On Tue, 10 Dec 2002, Peter Lister wrote:
Umm... OK - definition problem, I think. Everything needs firmware for hardware initialisation, maybe other housekeeping and booting the main OS: after that the main OS takes over. But that firmware isn't a "BIOS"
- aka Basic Input Output System, which is what DOS originally need to
run at all, and MS OSes need at least to boot. A BIOS, as I have always understood it (and how any halfway knowledgeable people I speak to have treated it), is precisely that firmware needed even after the main OS has taken over, but BIOS has come to mean "all firmware" in many people's minds.
Exactly correct. The idea of a BIOS goes back to CP/M, and back then an OS could not do I/O -- it asked the BIOS to do I/O. The BIOS also insulated the OS -- which only ran in a few K -- from the vagaries of all the hardware.
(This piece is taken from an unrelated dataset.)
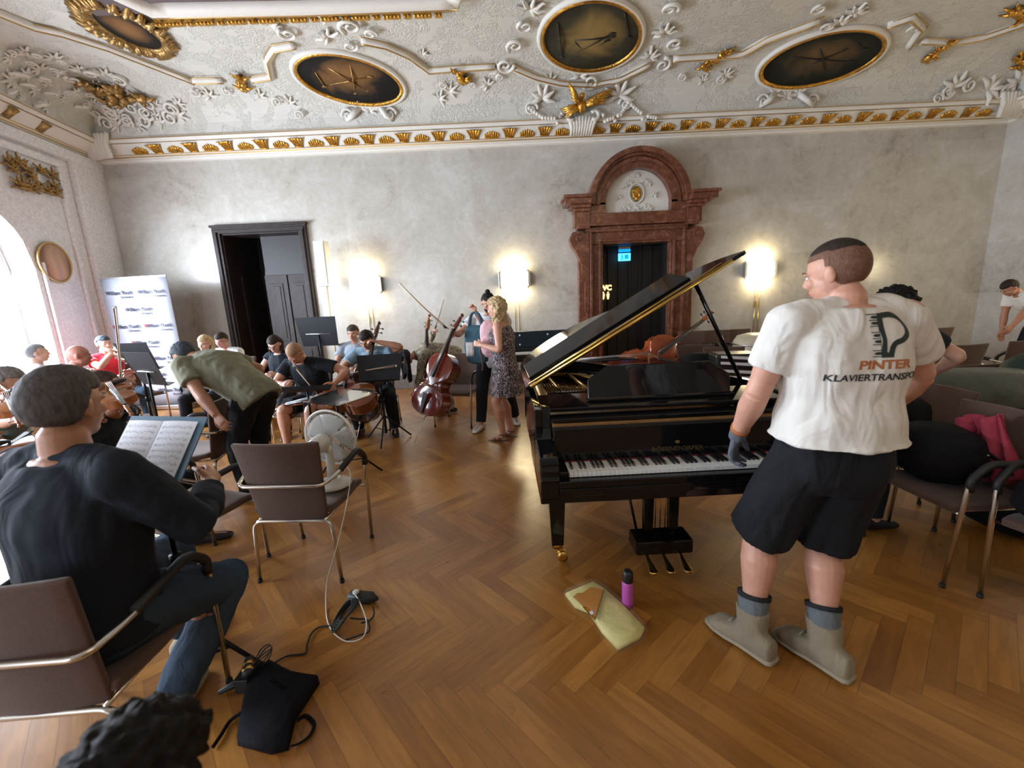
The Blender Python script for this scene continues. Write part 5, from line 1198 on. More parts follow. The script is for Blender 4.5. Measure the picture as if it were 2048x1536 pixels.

[[ I am pretty sure the term BIOS was invented by Gary Kildall, although there is no question that systems were built that had a BIOS-like ROM]]
So LinuxBIOS is not a BIOS in the traditional sense. But most people nowadays are not aware of this history and probably don't even care to know it. For most PC users, the BIOS is the thing that turns on the machine, sets up hardware, and starts the OS -- nothing more.
I call LinuxBIOS a BIOS because this distinction just isn't that important any more.